"This event,"
says Mr. Wilson, "has been the subject of eloquent eulogies for
centuries. Among these Robertson is of course pre-eminent." We are
here left in doubt whether Robertson is to be regarded as a preeminent
century or a pre-eminent eulogy. However this may be, our author denies
that the stranding of the vessels was the voluntary act of the Spanish
general. He is confident that they were cast away in a storm. His "most
potent" reason is, that he himself has "witnessed, not only hereabout,
but elsewhere, upon this tideless shore, wrecks by the grounding of
vessels at anchor." This he calls "submitting the narrative to the
ordeal of proof."
However, as we have already intimated, it is seldom that his authorities
are submitted to this "ordeal," which we admit to be a trying one.
Usually they are informed that their assertions "rest on air,"--that
they are "foolish" and "baseless,"--"wild figments," or "intolerable
nonsense." Cortes states that some of his men, who had been taken
prisoners by the Mexicans, were offered up as sacrifices to the Aztec
deities.

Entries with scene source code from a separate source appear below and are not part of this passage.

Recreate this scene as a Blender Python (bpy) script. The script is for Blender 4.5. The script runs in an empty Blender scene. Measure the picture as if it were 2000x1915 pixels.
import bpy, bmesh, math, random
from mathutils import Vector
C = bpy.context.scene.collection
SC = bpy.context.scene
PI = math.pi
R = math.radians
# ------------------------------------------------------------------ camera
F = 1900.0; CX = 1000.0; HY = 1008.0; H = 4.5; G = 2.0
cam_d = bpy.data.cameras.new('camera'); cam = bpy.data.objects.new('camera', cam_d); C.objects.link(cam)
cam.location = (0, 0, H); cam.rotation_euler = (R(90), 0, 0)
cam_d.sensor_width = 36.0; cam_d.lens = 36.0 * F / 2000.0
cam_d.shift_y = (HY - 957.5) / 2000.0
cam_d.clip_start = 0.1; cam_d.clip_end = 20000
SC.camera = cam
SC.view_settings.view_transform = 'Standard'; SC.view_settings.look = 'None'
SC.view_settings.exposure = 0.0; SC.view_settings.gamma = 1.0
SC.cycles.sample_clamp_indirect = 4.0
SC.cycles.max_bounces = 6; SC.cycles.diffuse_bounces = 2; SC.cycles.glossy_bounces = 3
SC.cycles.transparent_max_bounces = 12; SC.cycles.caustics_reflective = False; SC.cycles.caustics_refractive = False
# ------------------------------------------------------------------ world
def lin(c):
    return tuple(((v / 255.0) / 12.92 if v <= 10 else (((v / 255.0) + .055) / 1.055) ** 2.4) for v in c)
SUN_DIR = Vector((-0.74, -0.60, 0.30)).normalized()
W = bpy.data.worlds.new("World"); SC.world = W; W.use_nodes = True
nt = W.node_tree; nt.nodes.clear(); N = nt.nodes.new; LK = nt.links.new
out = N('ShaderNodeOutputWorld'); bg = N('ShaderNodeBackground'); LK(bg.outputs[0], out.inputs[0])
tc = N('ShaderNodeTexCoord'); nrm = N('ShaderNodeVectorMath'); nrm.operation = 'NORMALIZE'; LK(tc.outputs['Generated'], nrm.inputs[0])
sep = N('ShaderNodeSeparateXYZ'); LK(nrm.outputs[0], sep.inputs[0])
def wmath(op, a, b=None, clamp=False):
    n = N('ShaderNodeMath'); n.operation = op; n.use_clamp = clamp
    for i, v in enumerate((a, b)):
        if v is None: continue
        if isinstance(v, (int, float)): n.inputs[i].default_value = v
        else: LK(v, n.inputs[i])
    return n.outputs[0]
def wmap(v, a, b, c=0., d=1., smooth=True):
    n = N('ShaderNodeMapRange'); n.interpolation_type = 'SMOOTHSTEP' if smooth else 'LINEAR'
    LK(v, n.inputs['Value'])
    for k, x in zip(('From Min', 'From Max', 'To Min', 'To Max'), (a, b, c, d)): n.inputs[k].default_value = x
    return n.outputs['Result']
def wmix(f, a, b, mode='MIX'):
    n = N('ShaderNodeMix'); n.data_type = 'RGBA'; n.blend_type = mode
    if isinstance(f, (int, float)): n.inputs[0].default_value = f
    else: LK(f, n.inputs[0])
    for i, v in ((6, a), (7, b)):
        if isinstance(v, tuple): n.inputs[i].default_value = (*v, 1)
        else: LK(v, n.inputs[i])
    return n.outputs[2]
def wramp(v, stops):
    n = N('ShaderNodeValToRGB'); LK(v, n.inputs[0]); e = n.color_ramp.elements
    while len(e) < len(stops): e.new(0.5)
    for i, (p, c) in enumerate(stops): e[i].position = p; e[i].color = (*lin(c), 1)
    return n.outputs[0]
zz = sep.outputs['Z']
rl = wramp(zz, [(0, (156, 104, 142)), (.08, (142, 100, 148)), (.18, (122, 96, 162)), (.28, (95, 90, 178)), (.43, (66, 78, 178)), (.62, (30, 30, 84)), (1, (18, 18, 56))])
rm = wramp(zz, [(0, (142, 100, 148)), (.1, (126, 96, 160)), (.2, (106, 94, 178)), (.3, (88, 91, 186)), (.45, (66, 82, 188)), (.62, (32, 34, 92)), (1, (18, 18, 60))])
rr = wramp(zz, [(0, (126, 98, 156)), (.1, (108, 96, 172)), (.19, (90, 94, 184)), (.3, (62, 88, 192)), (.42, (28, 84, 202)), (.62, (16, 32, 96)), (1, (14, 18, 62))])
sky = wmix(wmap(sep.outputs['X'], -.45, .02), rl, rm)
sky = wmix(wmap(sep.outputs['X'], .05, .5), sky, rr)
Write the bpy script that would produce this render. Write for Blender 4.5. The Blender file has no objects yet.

Mr. Wilson, after telling that their hearts were cut out, and
their bodies "tumbled to the ground," complains that "to this most
probable act of an Indian enemy, is _foolishly_ added--it was done in
sacrifice to their idols, though the very existence of Indian idols is
_still_ problematical!" Cortes, who had seen too many Indian idols to
entertain any doubts of their existence, ought, nevertheless, not
to have mentioned them, because to Mr.